Here's a breakdown of Choice's proposal:

  • $90.00/share for Wyndham shareholders.
  • Breakdown:
    • $49.50 in cash.
    • 0.324 shares of Choice common stock per Wyndham share.
  • Premiums:
    • 26% above Wyndham's 30-day volume-weighted average closing price (ending Oct 16, 2023).
    • 11% above Wyndham's 52-week high.
    • 30% above Wyndham's latest closing price.
  • Election Mechanism:
  • Wyndham shareholders can choose:
    • Cash.
    • Stock.
    • Mix of cash and stock (with standard proration).
  • Valuations:
    • Total equity value for Wyndham: ~$7.8 billion (fully diluted).
    • Including Wyndham's net debt: deal worth ~$9.8 billion.

"A few weeks ago, Choice and Wyndham were in a negotiable range on price and consideration, and both parties have a shared recognition of the value opportunity this potential transaction represents, said Choice CEO Patrick Pacious.

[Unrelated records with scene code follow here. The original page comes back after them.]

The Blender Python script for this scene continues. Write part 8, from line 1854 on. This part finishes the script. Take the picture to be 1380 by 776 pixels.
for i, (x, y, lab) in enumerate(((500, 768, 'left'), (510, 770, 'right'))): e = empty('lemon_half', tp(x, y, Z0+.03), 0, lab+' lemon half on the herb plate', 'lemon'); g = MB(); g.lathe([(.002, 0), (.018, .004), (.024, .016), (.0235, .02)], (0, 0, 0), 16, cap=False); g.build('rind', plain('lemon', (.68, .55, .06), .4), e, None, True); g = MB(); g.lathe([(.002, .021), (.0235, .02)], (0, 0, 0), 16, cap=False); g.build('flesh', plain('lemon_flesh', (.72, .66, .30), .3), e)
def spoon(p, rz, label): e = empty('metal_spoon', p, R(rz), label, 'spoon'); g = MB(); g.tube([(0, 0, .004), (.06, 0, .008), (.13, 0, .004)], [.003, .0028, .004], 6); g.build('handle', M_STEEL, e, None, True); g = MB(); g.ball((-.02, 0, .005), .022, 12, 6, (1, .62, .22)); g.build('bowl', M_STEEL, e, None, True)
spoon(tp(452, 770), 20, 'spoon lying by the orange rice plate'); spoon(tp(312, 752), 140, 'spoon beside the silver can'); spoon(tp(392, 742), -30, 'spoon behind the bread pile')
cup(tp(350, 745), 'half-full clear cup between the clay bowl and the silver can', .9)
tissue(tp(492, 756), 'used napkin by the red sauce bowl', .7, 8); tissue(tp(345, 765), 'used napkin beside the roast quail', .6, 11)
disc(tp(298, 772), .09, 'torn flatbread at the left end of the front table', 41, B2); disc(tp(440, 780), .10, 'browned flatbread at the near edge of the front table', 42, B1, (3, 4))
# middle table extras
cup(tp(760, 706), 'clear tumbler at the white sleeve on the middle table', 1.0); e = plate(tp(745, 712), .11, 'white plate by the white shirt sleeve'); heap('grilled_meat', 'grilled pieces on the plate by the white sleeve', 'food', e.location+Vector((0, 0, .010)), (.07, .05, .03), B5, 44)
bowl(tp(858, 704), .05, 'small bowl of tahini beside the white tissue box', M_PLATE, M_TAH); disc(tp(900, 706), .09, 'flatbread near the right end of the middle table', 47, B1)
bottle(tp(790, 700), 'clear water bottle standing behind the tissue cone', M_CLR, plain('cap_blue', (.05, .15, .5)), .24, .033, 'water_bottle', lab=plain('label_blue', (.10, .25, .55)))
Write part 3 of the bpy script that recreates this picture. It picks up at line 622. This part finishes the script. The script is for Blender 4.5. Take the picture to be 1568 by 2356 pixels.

Pacious continued, "We were therefore surprised and disappointed that Wyndham decided to disengage. While we would have preferred to continue discussions with Wyndham in private, following their unwillingness to proceed, we feel there is too much value for both companies' franchisees, shareholders, associates, and guests to not continue pursuing this transaction."

Choice Hotels shares dropped 6% in premarket trading in New York, while Wyndham shares Wyndham were up more than 12%. 

This is the third offer from Choice in just half a year. In April, Choice offered Wyndham $80 per share, predominantly in stock. By September, they upped their bid to $85 per share and also increased the cash component of the proposal. 

Choice noted Wyndham raised questions about the prior offers:

Wyndham acknowledged the strategic rationale of the proposal and that terms were within a negotiable range but raised questions regarding the value of Choice stock and timing for obtaining regulatory approvals. In response, Choice proposed to enter into a one-way, short-term non-disclosure agreement to facilitate Choice providing information that would address Wyndham's concerns (a draft of which was subsequently sent to Wyndham) and made its external counsel available for several discussions. However, during a follow-up call between the Chair of each company's Board and their respective advisors, Wyndham made clear their unwillingness to proceed with further discussions.

Moelis & Company LLC and Wells Fargo are acting as financial advisors for Choice, while Willkie Farr & Gallagher LLP is providing legal counsel.